One thing about Pablo was that he was one of the first Afro-Latino people in the media. Before the Young Lords emerged, when you thought about Puerto Ricans in the media or in the public sphere, it was light-skinned Puerto Ricans. And so, Pablo brought to the Young Lords a theorization of race in Latin America. And he talked about the influence of colonialism on the psyche of the colonized and the oppressed Latinos, who tend to deny their Blackness. And part of what the Young Lords did, through Pablo Guzmán and others, was to build common cause with Black Americans and accept and be proud their own Blackness.

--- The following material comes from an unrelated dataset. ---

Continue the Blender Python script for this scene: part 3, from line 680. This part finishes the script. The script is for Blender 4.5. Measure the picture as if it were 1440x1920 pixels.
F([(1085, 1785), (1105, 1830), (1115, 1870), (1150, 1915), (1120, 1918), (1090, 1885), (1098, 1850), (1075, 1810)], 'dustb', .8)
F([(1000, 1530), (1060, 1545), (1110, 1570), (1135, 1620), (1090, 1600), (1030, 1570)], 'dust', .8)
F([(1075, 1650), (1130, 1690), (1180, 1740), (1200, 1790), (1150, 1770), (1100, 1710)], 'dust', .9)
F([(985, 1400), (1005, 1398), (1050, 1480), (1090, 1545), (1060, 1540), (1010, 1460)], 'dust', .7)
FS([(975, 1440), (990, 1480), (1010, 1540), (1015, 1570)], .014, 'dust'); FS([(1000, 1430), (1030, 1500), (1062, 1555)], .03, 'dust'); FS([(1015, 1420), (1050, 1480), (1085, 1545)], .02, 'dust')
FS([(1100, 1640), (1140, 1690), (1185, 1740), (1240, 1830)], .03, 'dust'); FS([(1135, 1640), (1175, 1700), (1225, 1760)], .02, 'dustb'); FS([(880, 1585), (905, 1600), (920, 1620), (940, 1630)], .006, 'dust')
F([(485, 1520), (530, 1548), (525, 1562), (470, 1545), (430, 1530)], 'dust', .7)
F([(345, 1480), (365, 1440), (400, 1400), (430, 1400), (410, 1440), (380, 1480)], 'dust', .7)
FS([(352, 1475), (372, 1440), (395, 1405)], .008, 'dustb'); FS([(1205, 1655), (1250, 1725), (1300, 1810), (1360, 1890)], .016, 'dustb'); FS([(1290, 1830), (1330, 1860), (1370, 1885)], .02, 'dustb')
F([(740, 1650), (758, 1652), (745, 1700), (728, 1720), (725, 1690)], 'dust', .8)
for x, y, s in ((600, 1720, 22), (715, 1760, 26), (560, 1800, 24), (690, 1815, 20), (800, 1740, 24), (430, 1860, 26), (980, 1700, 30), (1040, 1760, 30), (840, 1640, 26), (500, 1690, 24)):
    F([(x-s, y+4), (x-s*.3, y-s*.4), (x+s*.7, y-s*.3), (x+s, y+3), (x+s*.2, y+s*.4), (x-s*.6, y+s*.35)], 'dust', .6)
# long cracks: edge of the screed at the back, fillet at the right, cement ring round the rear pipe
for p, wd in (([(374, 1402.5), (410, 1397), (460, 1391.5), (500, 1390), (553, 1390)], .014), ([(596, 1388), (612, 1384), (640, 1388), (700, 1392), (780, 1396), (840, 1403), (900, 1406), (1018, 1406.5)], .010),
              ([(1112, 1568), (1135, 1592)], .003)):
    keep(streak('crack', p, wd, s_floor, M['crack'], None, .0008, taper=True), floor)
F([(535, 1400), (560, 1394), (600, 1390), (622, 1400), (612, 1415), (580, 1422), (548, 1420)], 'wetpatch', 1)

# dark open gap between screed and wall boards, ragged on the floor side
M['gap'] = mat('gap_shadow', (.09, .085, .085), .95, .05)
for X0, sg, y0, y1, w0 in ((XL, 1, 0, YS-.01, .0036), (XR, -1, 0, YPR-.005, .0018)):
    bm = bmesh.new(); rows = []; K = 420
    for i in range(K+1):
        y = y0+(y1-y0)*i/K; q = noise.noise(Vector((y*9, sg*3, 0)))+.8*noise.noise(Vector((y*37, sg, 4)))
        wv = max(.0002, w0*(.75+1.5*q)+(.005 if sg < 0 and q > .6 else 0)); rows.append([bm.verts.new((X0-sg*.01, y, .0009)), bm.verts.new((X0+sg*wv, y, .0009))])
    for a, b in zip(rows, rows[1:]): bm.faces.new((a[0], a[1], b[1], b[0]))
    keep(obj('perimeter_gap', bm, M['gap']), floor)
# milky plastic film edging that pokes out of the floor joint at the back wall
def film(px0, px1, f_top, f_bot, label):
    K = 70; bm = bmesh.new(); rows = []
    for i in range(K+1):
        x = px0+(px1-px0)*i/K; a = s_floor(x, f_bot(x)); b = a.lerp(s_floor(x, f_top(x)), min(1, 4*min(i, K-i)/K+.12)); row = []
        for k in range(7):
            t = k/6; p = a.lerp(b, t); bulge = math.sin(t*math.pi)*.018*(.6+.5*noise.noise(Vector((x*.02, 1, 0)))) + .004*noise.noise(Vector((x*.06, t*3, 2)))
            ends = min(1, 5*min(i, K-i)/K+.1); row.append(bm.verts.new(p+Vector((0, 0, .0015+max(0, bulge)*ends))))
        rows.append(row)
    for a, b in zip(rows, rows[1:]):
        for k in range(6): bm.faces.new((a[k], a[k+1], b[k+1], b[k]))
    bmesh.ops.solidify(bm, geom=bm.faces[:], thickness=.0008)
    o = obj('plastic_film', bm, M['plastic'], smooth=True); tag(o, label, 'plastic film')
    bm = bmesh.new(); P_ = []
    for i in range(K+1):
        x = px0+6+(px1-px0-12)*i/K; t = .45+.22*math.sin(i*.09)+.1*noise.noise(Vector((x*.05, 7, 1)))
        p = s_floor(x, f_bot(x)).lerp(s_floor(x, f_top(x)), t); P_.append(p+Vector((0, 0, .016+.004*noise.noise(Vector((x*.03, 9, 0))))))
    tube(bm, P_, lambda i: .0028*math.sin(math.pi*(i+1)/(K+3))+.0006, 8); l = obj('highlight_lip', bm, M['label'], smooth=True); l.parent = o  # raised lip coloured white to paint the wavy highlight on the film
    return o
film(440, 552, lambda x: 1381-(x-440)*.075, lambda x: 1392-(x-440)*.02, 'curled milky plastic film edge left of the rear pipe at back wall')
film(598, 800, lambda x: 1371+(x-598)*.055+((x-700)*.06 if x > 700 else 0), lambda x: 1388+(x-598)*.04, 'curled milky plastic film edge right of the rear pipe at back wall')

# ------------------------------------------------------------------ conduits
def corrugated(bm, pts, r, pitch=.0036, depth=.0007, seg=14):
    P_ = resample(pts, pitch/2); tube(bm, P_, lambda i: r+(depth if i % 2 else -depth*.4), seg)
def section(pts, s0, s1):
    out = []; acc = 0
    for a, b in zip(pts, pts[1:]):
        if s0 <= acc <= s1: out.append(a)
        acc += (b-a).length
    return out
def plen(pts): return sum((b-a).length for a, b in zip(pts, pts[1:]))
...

This is a spectacular figure who went to China with a delegation of 70 radicals in 1971 — Pablo Guzmán, that is. He was one of the people present at the formal announcement of the Rainbow Coalition initiated by Black Panther Fred Hampton in Chicago. And we can go on and on. There really is no time to talk about how significantly important he was as an actor in the history of the ’60s.
AMY GOODMAN: Juan, you have 30 seconds to wrap up, and then we’re going to do this interview in Spanish after the show.
JUAN GONZÁLEZ: Well, he was just a unique figure in New York City history in the Latino and the Puerto Rican community. We’re all going to miss him. And our condolences to his wife Debbie, his children and to his mother Sally, who was always a big supporter and friend of the Young Lords.
AMY GOODMAN: Well, Juan and Johanna, our condolences, and to the whole community, about the death of Pablo Guzmán, Pablo “Yoruba” Guzmán. Johanna Fernández is associate professor of history at the City University of New York’s Baruch College, also author of the award-winning book The Young Lords: A Radical History. I’m Amy Goodman, with Juan González, for Democracy Now!